Así, para homenajear la primicia, y para que Cocine a gusto y sus autoras no se olviden, vayan estas líneas.


[1] Cruz M. Ortiz Cuadra, La historia entra por la cocina: el texto culinario como testimonio cultural; en: Historias Vivas: historiografía puertorriqueña contemporánea, San Juan, Asociación Puertorriqueña de Historiadores, 1996. La idea la tomo de Barry Higman, Cookbooks and Caribbean Cultural Identity: An English Language Hors D’Oeuvre; en: New West Indian Guide, vol. 72, no. 1 y 2, 1998, pp 77-95.
[2] Para una visión del libro de cocina como testimonio histórico, véase Elizabeth Driver, “Cookbooks as Primary Sources    for Writing History: A Bibliographer`s View”, en: Food, Culture and Society: An International Journal of Multidisciplinary Research, vol. 12, no. 3, 2009, pp. 258-274.

[3] Me he servido mucho de las ideas de Christine Folch,  adelantadas en su artículo “Fine Dinning: Race in Pre-    Revolutionary Cuban Cookbooks”, en: Latin American Research Review, vol. 43, núm. 2, 2008, pp. 205-223.
[4] Berta Cabanillas, Carmen Ginorio y Carmen Quirós, Cocine a gusto, Barcelona, Ediciones Rumbos, 1950, 326 pp.;  y Carmen Aboy de Valldejuli, Cocina criolla, Massachusetts, 1954, 467 pp.
[5]  Cabanillas, op.cit, p xiii.
[6]Celebran el décimo aniversario del primer taller de nutrición”; en: El Mundo, 11 de junio de 1953, p. 9.
[7] Cabanillas et.al, Puerto Rican Dishes, edición de 1956,  151 pp. p. vii
[8] Cabanillas, op. cit., ed. de 1967, p. 284.

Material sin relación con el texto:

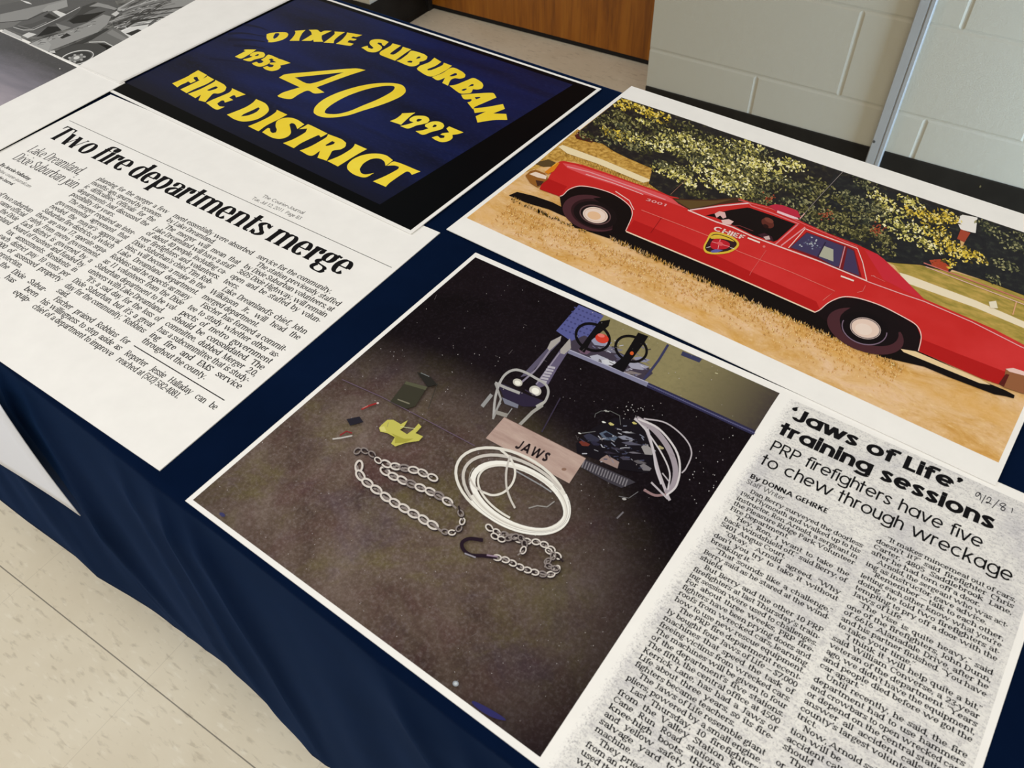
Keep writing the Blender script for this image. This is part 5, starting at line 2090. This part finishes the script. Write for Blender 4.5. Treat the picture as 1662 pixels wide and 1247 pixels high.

[9] Véase Cruz M. Ortiz Cuadra, “Disquisiciones muñocistas sobre nutrición y consumo 1948- 1964”, en: Exégesis, año 18, núm. 2, 2005, pp. 24-33. Para una definición de “cocina internacional” en oposición a “cocina criolla”, y el alineamiento de la primera en el discurso turístico de entonces, véase  Cruz M. Ortiz, Puerto Rico en la olla: ¿somos aún lo que comimos?,  Madrid, Doce Calles, 2006.